Por Demétrio Vecchioli
(Folhapress) — Influenciadores responsáveis por dois dos maiores canais infanto-juvenis do YouTube que transmitem lives incentivando crianças e adolescentes a participar do jogo do tigrinho dizem que alugam seus canais para de uma empresa de apostas autorizada pelo Ministério da Fazenda.
Como mostrou a Folha de S. Paulo, as lives contam mais de 300 mil pessoas online simultâneas e divulgam os mesmos vídeos pré-gravados, exibidos repetidamente, incentivando a jogar e aproveitar supostos bugs.
Os links para as bets são divulgados nos comentários.
Um desses canais é do influenciador Vinicius Leme, que produz conteúdo para o público infantil, como ele mesmo reconhece. Aos 23 anos, faz sucesso no Instagram com vídeos em lojas de brinquedos, acompanhado de crianças e adolescentes. Seu canal no YouTube está desatualizado, mas mantém 1,3 milhão de seguidores.
“Não sou eu quem posto as lives e nem recebo o dinheiro. Meu conteúdo é de humor e infantil”, afirmou ele à reportagem.
“Existem administradores que entram em contato. Eu ‘dou’ o editor limitado do meu canal, e eles não têm acesso a nada além de postar a live, para não correr o risco de verem a minha receita de vídeos pessoais, nem excluir, nem editar conteúdos”, disse.
O dono de outro canal, que aceitou falar sob anonimato à reportagem, deu a mesma versão de que a transmissão se deu após receber uma proposta de parceria para divulgar essas lives. Ele diz desconhecer quem é o contratante.
Ambos os canais, assim como outros com perfil semelhante e com lives idênticas, levam a links para jogar principalmente na Goldebet e na Lotogreen, duas marcas da mesma empresa, a Sabiá Administração, autorizada pelo Ministério da Fazenda.
A empresa alega que já acionou afiliados para cessarem com as irregularidades.
“Infelizmente, identificamos que alguns afiliados estão aproveitando a incerteza quanto à continuidade de suas operações para tentar obter vantagem sobre os jogadores.
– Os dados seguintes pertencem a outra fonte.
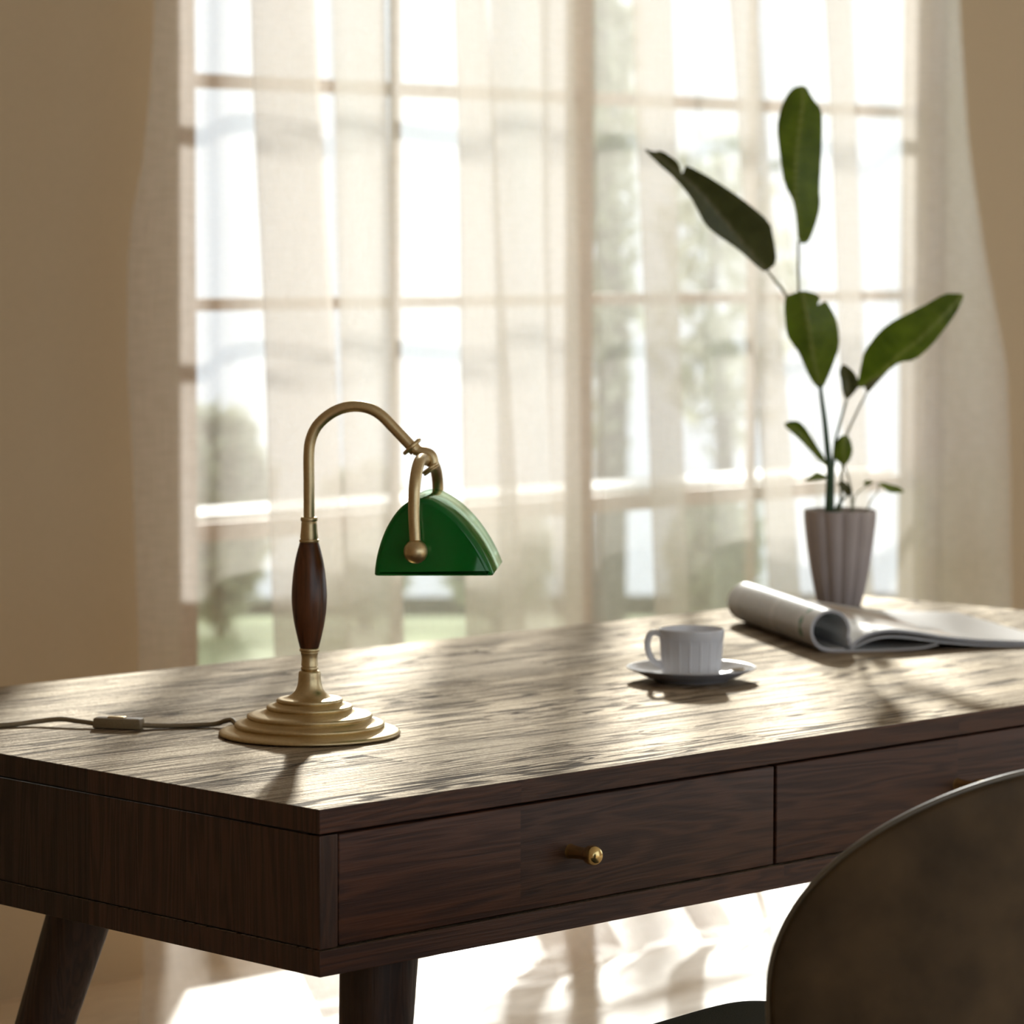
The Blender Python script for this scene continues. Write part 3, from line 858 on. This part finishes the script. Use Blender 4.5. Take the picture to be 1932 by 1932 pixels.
# ------------------------------------------------------------------ magazine
MS, MWv = V((0.5215, 0.8533, 0)), V((0.8533, -0.5215, 0))
MO = V((1.385, 0.495, H))
MH = 0.39
mag = empty('magazine', MO, 'open magazine with its left pages rolled back, near the plant pot', 'magazine')
def sheet(bm, sec, thick, u0, bulge=0.0):
    """sec: polyline (across, up) in the section; extruded along the spine with a thickness"""
    uvl = bm.loops.layers.uv.verify()
    P = [(p.x, p.y) for p in spline([(a, z, 0) for a, z in sec], 8)]
    us = [u0]
    for (a0, z0), (a1, z1) in zip(P, P[1:]):
        us.append(us[-1] + math.hypot(a1 - a0, z1 - z0))
    nv = 8
    def nor(k):
        a0, z0 = P[max(k - 1, 0)]; a1, z1 = P[min(k + 1, len(P) - 1)]
        ln = math.hypot(a1 - a0, z1 - z0) or 1
        return -(z1 - z0) / ln, (a1 - a0) / ln
    top, bot = [], []
    for j in range(nv + 1):
        v = j / nv * MH
        rt, rb = [], []
        for k, (a, z) in enumerate(P):
            nx, nz = nor(k)
            q = MO + MS * v + MWv * a + V((0, 0, z))
            e = MWv * nx + V((0, 0, nz))
            rt.append(bm.verts.new(q + e * thick / 2)); rb.append(bm.verts.new(q - e * thick / 2))
        top.append(rt); bot.append(rb)
    def quad(vs, uvs):
        f = bm.faces.new(vs)
        for l, c in zip(f.loops, uvs): l[uvl].uv = c
        return f
    m_ = len(P)
    for j in range(nv):
        for k in range(m_ - 1):
            c = [(us[k], j / nv * MH), (us[k + 1], j / nv * MH), (us[k + 1], (j + 1) / nv * MH), (us[k], (j + 1) / nv * MH)]
            quad((top[j][k], top[j][k + 1], top[j + 1][k + 1], top[j + 1][k]), c)
            quad((bot[j][k], bot[j + 1][k], bot[j + 1][k + 1], bot[j][k + 1]), [c[0], c[3], c[2], c[1]])
    edge = []
    for k in range(m_ - 1):
        edge.append(quad((top[0][k], bot[0][k], bot[0][k + 1], top[0][k + 1]), [(9, 9)] * 4))
        edge.append(quad((top[nv][k], top[nv][k + 1], bot[nv][k + 1], bot[nv][k]), [(9, 9)] * 4))
    for j in range(nv):
        edge.append(quad((top[j][0], top[j + 1][0], bot[j + 1][0], bot[j][0]), [(9, 9)] * 4))
        edge.append(quad((top[j][-1], bot[j][-1], bot[j + 1][-1], top[j + 1][-1]), [(9, 9)] * 4))
    for f in edge: f.material_index = 1
    return bm
R_ = 0.0265
roll = [(-0.006, 0.0030), (-0.018, 0.0026)]
for k in range(13):
    t = -pi / 2 - k / 12 * (1.62 * pi)
    roll.append((-0.026 + R_ * cos(t), 0.0295 + R_ * sin(t)))
roll += [(0.0005, 0.0175), (0.0025, 0.0075)]
o = obj('rolled_pages', sheet(bmesh.new(), roll[::-1], 0.0042, 0.0), M['pages'], mag, angle=40)
o.data.materials.append(M['paper'])
# UV of the roll: measured back from the spine as negative distances
for l in o.data.uv_layers[0].data:
    if l.uv[0] < 5: l.uv[0] = -l.uv[0]
o = obj('flat_pages', sheet(bmesh.new(), [(0.003, 0.0070), (0.012, 0.0150), (0.026, 0.0225), (0.045, 0.0270), (0.066, 0.0275), (0.095, 0.0240), (0.135, 0.0170), (0.180, 0.0115), (0.230, 0.0080), (0.270, 0.0062), (0.300, 0.0052)], 0.0042, 0.0), M['pages'], mag, angle=40)
o.data.materials.append(M['paper'])
o = obj('flat_pages', sheet(bmesh.new(), [(0.003, 0.0040), (0.014, 0.0085), (0.030, 0.0150), (0.052, 0.0190), (0.075, 0.0185), (0.105, 0.0145), (0.140, 0.0095), (0.185, 0.0050), (0.235, 0.0026), (0.280, 0.0018), (0.297, 0.0016)], 0.0026, 0.0), M['pages'], mag, angle=40)
o.data.materials.append(M['paper'])
o = obj('cover', sheet(bmesh.new(), [(-0.018, 0.0012), (0.0, 0.0012), (0.03, 0.0012), (0.07, 0.0014), (0.105, 0.0030), (0.128, 0.0075)], 0.0022, 0.3), M['pages'], mag, angle=40)
o.data.materials.append(M['paper'])

# ------------------------------------------------------------------ potted plant
PX, PY = 1.8386, 0.8942
PA, PF = V((0.7137, -0.7005, 0)), V((0.7005, 0.7137, 0))
plant = empty('potted_banana_plant', (PX, PY, H), 'young banana plant with broad leaves in a fluted mauve-grey pot', 'plant')
def pp3(a, z, f=0.0): return V((PX, PY, H + z)) + PA * a + PF * f
def lobes(r, h, t):
    if r < 0.02: return r
    k = 0.058 * min(1.0, (0.1475 - h) / 0.02 + 0.35)
    return r * (1 - k + k * 2 * abs(cos(t * 6)) ** 0.8 - k * 0.4)
prof = [(0, 0.0), (0.0300, 0.0), (0.0322, 0.0012)] + arc_prof([(0.0330, 0.004), (0.0400, 0.035), (0.0468, 0.075), (0.0520, 0.115), (0.0548, 0.1440), (0.0550, 0.1466)], 5) + [(0.0545, 0.1474), (0.0530, 0.1474), (0.0522, 0.1464), (0.0505, 0.125), (0.0480, 0.110), (0, 0.110)]
obj('fluted_pot', lathe(bmesh.new(), prof, (PX, PY, H), 144, None, lobes), M['pot'], plant, angle=60)
b = bmesh.new()
lathe(b, [(0.0497, 0.128), (0.046, 0.1335), (0.036, 0.1352), (0.02, 0.1372), (0.0, 0.1380)], (PX, PY, H), 36)
for v in b.verts: v.co.z += 0.003 * noise.noise(v.co * 90)
obj('soil', b, M['soil'], plant)

def leaf(name, outline, rib, bend=0.02, fold=0.25, tilt=0.0, m='leaf', f0=0.0, z_off=0.0, dens=0.006):
    O = [V(p).to_2d() for p in outline]
    # one round of corner cutting
    Q = []
    for i, p in enumerate(O):
        q = O[(i + 1) % len(O)]
        Q += [p.lerp(q, 0.22), p.lerp(q, 0.78)]
    Rb = [V(p).to_2d() for p in rib]
    Rb = [p.to_2d() for p in spline([(p.x, p.y, 0) for p in Rb], 6)]
    tot = sum((a - c).length for a, c in zip(Rb, Rb[1:]))
    def rel(p):
        best = (9, 0, 0)
        acc = 0.0
        for a, c in zip(Rb, Rb[1:]):
            d_ = c - a
            ln = d_.length
            t = max(0, min(1, (p - a).dot(d_) / (ln * ln)))
            q = a + d_ * t
            dist = (p - q).length
            if dist < best[0]:
                side = d_.x * (p - a).y - d_.y * (p - a).x
                best = (dist, (acc + t * ln) / tot, 1 if side > 0 else -1)
            acc += ln
        return best
    def inside(p):
        r = False
        j = len(Q) - 1
        for i in range(len(Q)):
            if (Q[i].y > p.y) != (Q[j].y > p.y) and p.x < (Q[j].x - Q[i].x) * (p.y - Q[i].y) / (Q[j].y - Q[i].y) + Q[i].x: r = not r
            j = i
        return r
    pts = list(Q)
    xs, ys = [p.x for p in Q], [p.y for p in Q]
    y = min(ys)
    row = 0
    while y < max(ys):
        x = min(xs) + (dens / 2 if row % 2 else 0)
        while x < max(xs):
            p = V((x, y)).to_2d()
            if inside(p) and min((p - q).length for q in Q) > dens * 0.45: pts.append(p)
            x += dens
        y += dens * 0.87
        row += 1
    for p in Rb[1:-1]:
        if inside(p): pts.append(p)
    vs, es, fs, *_ = delaunay_2d_cdt(pts, [(i, (i + 1) % len(Q)) for i in range(len(Q))], [list(range(len(Q)))], 1, 1e-6)
    b = bmesh.new()
    lay = b.verts.layers.float.new('rib')
    bv = []
    for p in vs:
        dist, t, side = rel(p)
        f = f0 + tilt * t * tot + bend * (2 * t - 1) ** 2 - fold * dist + 0.0012 * sin(t * tot * 500 + side) * min(1, dist / 0.01)
        v = b.verts.new(pp3(p.x, p.y + z_off, f))
        v[lay] = max(0.0, 1 - dist / 0.0030)
        bv.append(v)
    for f in fs:
        try: b.faces.new([bv[i] for i in f])
        except ValueError: pass
    bmesh.ops.recalc_face_normals(b, faces=b.faces)
    bmesh.ops.solidify(b, geom=b.faces[:], thickness=0.0005)
    return obj(name, b, M[m], plant, angle=70)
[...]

Assim que tomamos conhecimento desses atos, imediatamente os notificamos para cessar tais práticas e estamos adotando as medidas legais cabíveis”, disse a empresa em nota.
O influenciador ouvido pela reportagem sob a condição de anonimato admitiu que as lives exibem ganhos falsificados com o Fortune Tiger, conhecido como tigrinho, e cita que o mesmo esquema existe para também para o “Aviator”, outro jogo popular no país.
Canal infantil com incentivo a apostas
Na sexta-feira (29) à noite, havia 15 mil pessoas online na falsa live exibida no canal deste influenciador.
Nas duas lives simultâneas na página de Vinicius, outras 29 mil pessoas eram incentivadas a apostar.
“É normal que seja exibido como ao vivo, porque nós criadores não temos controle sobre isso. Quando você solta um vídeo com o método ao vivo, ele aparece como ao vivo, mas não necessariamente você está ao vivo”, afirma Vinicius.
Segundo ele, a veiculação se deu sem o conhecimento de que poderia estar cometendo um crime, já que o YouTube autoriza as lives.
Procurado pela reportagem, a plataforma disse que as lives são regidas por seus termos de condições e que tem regras específicas sobre venda de produtos ou serviços ilegais ou regulamentados.
“Apenas permitimos links para sites de apostas online que passaram por verificações para garantir que atendem aos requisitos legais locais. Se um criador quiser criar um link para um site de apostas online, ele precisará garantir que o domínio seja certificado pelo Google Ads, revisado pelo YouTube e listado pelo Ministério da Fazenda”, afirmou a empresa.
A plataforma disse que já removeu 14 vídeos relacionados a jogos de azar, sem especificar desde quando, que encerrou um canal por repetidas violações e que estimula os usuários a denunciarem os conteúdos quando houver dúvida sobre sua autenticidade. Todos os canais denunciados pela reportagem ao YouTube no dia 8 de novembro continuavam publicando falsas lives até esta segunda (2).
O Superior Tribunal Federal (STF) determinou e o Ministério da Justiça antecipou a entrada em vigor de regulamentação que proíbe a publicidade voltada a menores de 18 anos.
“A exemplo de sua condição de pessoa em desenvolvimento e por limites próprios decorrentes de seu desenvolvimento físico e mental, [crianças e adolescentes] não possuem condições plenas de compreender o conceito de oferta, as consequências de uma publicidade, os exageros decorrentes de técnicas de convencimento ou o interesse econômico envolvido por trás de um anúncio divertido”, diz texto da nota técnica da Secretaria Nacional do Consumidor (Senacon) que embasou a decisão.